Module 5: Postcolonial Translation
  Lecture 17: The Making of a Nation – A Case Study of Anandamath
 

 

Mother India or Mother Goddess?

The song in the novel is immediately followed by Mahendra being inducted into the Andandamath by Satyananda where he is taken to one room after the other to see different images of the Mother. In the first he sees her in the lap of Vishnu. In the next room he is shown the “Mother as she was”; Aurobindo calls her “jagaddhatri” while Lipner has “Goddess as Bearer of the earth” (149). In the room after that Mahendra is brought face to face with “Mother as she is”, in the image of the terrible Kali, stripped bare and naked but for a skull garland. Satyananda explains that the glorious Mother as she was has been reduced to this state. Mahendra is again led through another passage to confront yet another image of the “Mother as she will be” as the golden ten-armed Goddess. She has crushed all her enemies and is glitteringly resplendent.

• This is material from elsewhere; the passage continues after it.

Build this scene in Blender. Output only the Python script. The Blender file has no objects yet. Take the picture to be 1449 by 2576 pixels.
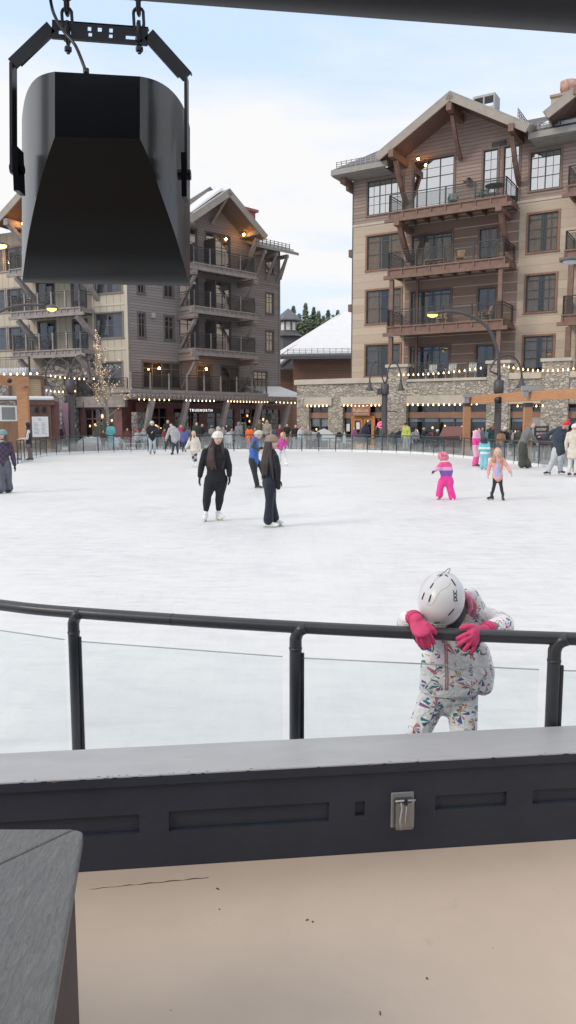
import bpy, bmesh, math, random
from mathutils import Vector, Matrix
random.seed(7)
SC=bpy.context.scene; COL=SC.collection
R=math.radians; V=Vector
# ---------------------------------------------------------------- camera maths
FPX,CX,CY=1900.,724.5,1288.; PITCH=math.atan(233/1900.); HC=1.9
CPI,SPI=math.cos(PITCH),math.sin(PITCH)
def ray(x,y):
    a=(x-CX)/FPX;b=-(y-CY)/FPX
    return V((a,CPI+b*SPI,-SPI+b*CPI))
def at_z(x,y,z=0.):
    r=ray(x,y);t=(z-HC)/r.z;return V((r.x*t,r.y*t,z))
def at_y(x,y,Y):
    r=ray(x,y);t=Y/r.y;return V((r.x*t,Y,HC+r.z*t))
# ---------------------------------------------------------------- materials
MATS={}
def newmat(n):
    m=bpy.data.materials.new(n);m.use_nodes=True;nt=m.node_tree
    b=nt.nodes['Principled BSDF'];return m,nt,b
def N(nt,t,**k):
    n=nt.nodes.new(t)
    for a,v in k.items(): setattr(n,a,v)
    return n
def L(nt,a,b): nt.links.new(a,b)
def rgba(c): return (c[0],c[1],c[2],1)
def mixc(nt,f,a,b,mode='MIX'):
    m=N(nt,'ShaderNodeMix',data_type='RGBA',blend_type=mode)
    for s,v in ((0,f),(6,a),(7,b)):
        if hasattr(v,'is_linked') or hasattr(v,'links'): L(nt,v,m.inputs[s])
        else: m.inputs[s].default_value = v if s==0 else rgba(v)
    return m.outputs[2]
def mth(nt,op,a,b=None,c=None):
    m=N(nt,'ShaderNodeMath',operation=op)
    for i,v in enumerate((a,b,c)):
        if v is None: continue
        if hasattr(v,'links'): L(nt,v,m.inputs[i])
        else: m.inputs[i].default_value=v
    return m.outputs[0]
def ramp(nt,f,st):
    r=N(nt,'ShaderNodeValToRGB');L(nt,f,r.inputs[0]);e=r.color_ramp.elements
    while len(e)<len(st): e.new(.5)
    for i,(p,c) in enumerate(st):
        e[i].position=p;e[i].color=rgba(c) if not isinstance(c,float) else (c,c,c,1)
    return r.outputs[0]
def noise(nt,vec,s,d=4,ro=.55):
    n=N(nt,'ShaderNodeTexNoise');n.inputs['Scale'].default_value=s;n.inputs['Detail'].default_value=d;n.inputs['Roughness'].default_value=ro
    if vec is not None: L(nt,vec,n.inputs['Vector'])
    return n.outputs[0]
def objco(nt,sc=(1,1,1),rot=(0,0,0)):
    t=N(nt,'ShaderNodeTexCoord');m=N(nt,'ShaderNodeMapping');L(nt,t.outputs['Object'],m.inputs[0])
    m.inputs['Scale'].default_value=sc;m.inputs['Rotation'].default_value=rot;return m.outputs[0]
def bump(nt,b,h,s,d=.02):
    n=N(nt,'ShaderNodeBump');n.inputs['Strength'].default_value=s;n.inputs['Distance'].default_value=d
    L(nt,h,n.inputs['Height']);L(nt,n.outputs[0],b.inputs['Normal'])
def smooth_by_angle(o,a=35):
    for p in o.data.polygons: p.use_smooth=True
    o.data.set_sharp_from_angle(angle=R(a))
def paint(name,c,rough=.6,var=.18,sc=3.,bs=.25,bd=.01,metal=0.,stretch=(1,1,1),coat=0.,spec=.5,fine=0):
    if name in MATS: return MATS[name]
    m,nt,b=newmat(name);v=objco(nt,stretch)
    n=noise(nt,v,sc,6,.65)
    dk=tuple(x*(1-var) for x in c);lt=tuple(min(1,x*(1+var)) for x in c)
    L(nt,ramp(nt,n,[(.3,dk),(.7,lt)]),b.inputs['Base Color'])
    b.inputs['Roughness'].default_value=rough;b.inputs['Metallic'].default_value=metal
    b.inputs['Specular IOR Level'].default_value=spec
    b.inputs['Coat Weight'].default_value=coat
    if bs: bump(nt,b,noise(nt,v,(fine or sc*8),5,.6),bs,bd)
    MATS[name]=m;return m
def cloth(c,name=None):
    name=name or 'cloth_%02x%02x%02x'%tuple(int(255*min(1,x)) for x in c)
    if name in MATS: return MATS[name]
    m,nt,b=newmat(name);v=objco(nt)
    n=noise(nt,v,9,5,.6)
    L(nt,ramp(nt,n,[(.3,tuple(x*.82 for x in c)),(.7,tuple(min(1,x*1.15) for x in c))]),b.inputs['Base Color'])
    b.inputs['Roughness'].default_value=.85;b.inputs['Specular IOR Level'].default_value=.25
    b.inputs['Sheen Weight'].default_value=.15
    bump(nt,b,noise(nt,v,14,3,.5),.5,.03);MATS[name]=m;return m
def bands(name,stops):
    m,nt,b=newmat(name);t=N(nt,'ShaderNodeTexCoord');s=N(nt,'ShaderNodeSeparateXYZ');L(nt,t.outputs['Object'],s.inputs[0])
    z=mth(nt,'ADD',s.outputs[2],mth(nt,'MULTIPLY',mth(nt,'SUBTRACT',noise(nt,t.outputs['Object'],4,2),.5),.03))
    o=ramp(nt,mth(nt,'DIVIDE',z,2.),[(p/2.,c) for p,c in stops]);o.node.color_ramp.interpolation='CONSTANT'
    L(nt,o,b.inputs['Base Color']);b.inputs['Roughness'].default_value=.8
    bump(nt,b,noise(nt,t.outputs['Object'],14,3,.5),.5,.03);MATS[name]=m;return m
def emit(name,c,s):
    if name in MATS: return MATS[name]
    m,nt,b=newmat(name);b.inputs['Base Color'].default_value=rgba(c);b.inputs['Emission Color'].default_value=rgba(c);b.inputs['Emission Strength'].default_value=s
    MATS[name]=m;return m
def stone(name,cols,s=2.6,mortar=(.2,.19,.175),flat=2.0):
    m,nt,b=newmat(name);v=objco(nt,(1,1,flat))
    w=N(nt,'ShaderNodeVectorMath',operation='ADD');L(nt,v,w.inputs[0])
    nn=N(nt,'ShaderNodeTexNoise');nn.inputs['Scale'].default_value=2.5;L(nt,v,nn.inputs[0])
    sc_=N(nt,'ShaderNodeVectorMath',operation='SCALE');L(nt,nn.outputs[1],sc_.inputs[0]);sc_.inputs['Scale'].default_value=.25;L(nt,sc_.outputs[0],w.inputs[1])
    a=N(nt,'ShaderNodeTexVoronoi');a.inputs['Scale'].default_value=s;L(nt,w.outputs[0],a.inputs['Vector'])
    e=N(nt,'ShaderNodeTexVoronoi',feature='DISTANCE_TO_EDGE');e.inputs['Scale'].default_value=s;L(nt,w.outputs[0],e.inputs['Vector'])
    sx=N(nt,'ShaderNodeSeparateColor');L(nt,a.outputs['Color'],sx.inputs[0])
    k=len(cols);c=ramp(nt,sx.outputs[0],[(i/(k-1)*.9+.05,cc) for i,cc in enumerate(cols)])
    c=mixc(nt,.5,c,ramp(nt,noise(nt,v,9,5),[(.3,.55),(.7,1.3)]),'MULTIPLY')
    ed=ramp(nt,e.outputs[0],[(.02,0.),(.07,1.)])
    L(nt,mixc(nt,ed,mortar,c),b.inputs['Base Color']);b.inputs['Roughness'].default_value=.85
    bump(nt,b,mth(nt,'MULTIPLY',ed,mth(nt,'ADD',noise(nt,v,7,4),.4)),.8,.06);MATS[name]=m;return m
def siding(name,c,pitch=.2,axis=2,line=.3,lw=.14,var=.2,linec=None,rough=.8):
    """boards: horizontal (axis 2) or vertical battens (axis 0)"""
    m,nt,b=newmat(name);t=N(nt,'ShaderNodeTexCoord');s=N(nt,'ShaderNodeSeparateXYZ');L(nt,t.outputs['Object'],s.inputs[0])
    src=s.outputs[axis]
    if axis==0: src=mth(nt,'ADD',s.outputs[0],s.outputs[1])
    q=mth(nt,'DIVIDE',src,pitch);fr=mth(nt,'FRACT',q);fl=mth(nt,'FLOOR',q)
    wn=N(nt,'ShaderNodeTexWhiteNoise',noise_dimensions='1D');L(nt,fl,wn.inputs['W'])
    v=objco(nt,(.6,.6,6) if axis==2 else (5,5,.5));n=noise(nt,v,2.2,6,.65)
    f=mth(nt,'ADD',mth(nt,'MULTIPLY',n,.65),mth(nt,'MULTIPLY',wn.outputs[0],.35))
    base=ramp(nt,f,[(.25,tuple(x*(1-var) for x in c)),(.75,tuple(x*(1+var) for x in c))])
    lm=ramp(nt,fr,[(0.,1.),(lw*.6,1.),(lw,0.),(1.,0.)])
    lc=linec or tuple(x*line for x in c)
    L(nt,mixc(nt,lm,base,lc),b.inputs['Base Color']);b.inputs['Roughness'].default_value=rough
    bump(nt,b,mth(nt,'SUBTRACT',1.,mth(nt,'MAXIMUM',lm,mth(nt,'MULTIPLY',fr,.5))),.7,.03);MATS[name]=m;return m
def glass(name,tint=(.9,.95,.94),ior=1.5,rough=.02,boost=1.,minr=0.):
    m=bpy.data.materials.new(name);m.use_nodes=True;nt=m.node_tree;nt.nodes.clear()
    o=N(nt,'ShaderNodeOutputMaterial');t=N(nt,'ShaderNodeBsdfTransparent');g=N(nt,'ShaderNodeBsdfGlossy');x=N(nt,'ShaderNodeMixShader')
    t.inputs[0].default_value=rgba(tint);g.inputs[0].default_value=(.95,.97,1,1);g.inputs['Roughness'].default_value=rough
    f=N(nt,'ShaderNodeFresnel');f.inputs[0].default_value=ior
    ff=mth(nt,'MINIMUM',mth(nt,'ADD',mth(nt,'MULTIPLY',f.outputs[0],boost),minr),1.)
    gy=N(nt,'ShaderNodeNewGeometry');ff=mth(nt,'MULTIPLY',ff,mth(nt,'SUBTRACT',1.,gy.outputs['Backfacing']))
    tc=objco(nt);bp=N(nt,'ShaderNodeBump');bp.inputs['Strength'].default_value=.08;bp.inputs['Distance'].default_value=.05
    L(nt,noise(nt,tc,.8,2),bp.inputs['Height']);L(nt,bp.outputs[0],g.inputs['Normal'])
    L(nt,ff,x.inputs[0]);L(nt,t.outputs[0],x.inputs[1]);L(nt,g.outputs[0],x.inputs[2]);L(nt,x.outputs[0],o.inputs[0]);MATS[name]=m;return m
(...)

Roy replaced the image of the goddess by a map of Mother India: “gigantic, imposing, resplendent, yes, almost a living map of India ” in the first room. His guide the ascetic explains that “This is our Mother India as she was before the British conquest”. This is followed by a “map of India in rags and tears” in the next room. A sword hangs over this Mother India and it is explained as the representation of the sword by which the British keep India in subjection. The final glorious picture is of a “map of a golden India —bright, beautiful, full of glory and dignity!” (43) Mother India is a concept that entered the discourse of the nation at a much later stage than Bankim's. When Bankim's identification of the nation with the goddess became problematic, Roy gave it a more acceptable secular image to go with the nationalistic ideals. The Muslim as enemy has been replaced by the British in the Roy translation, thus making it a perfectly patriotic anti-British text.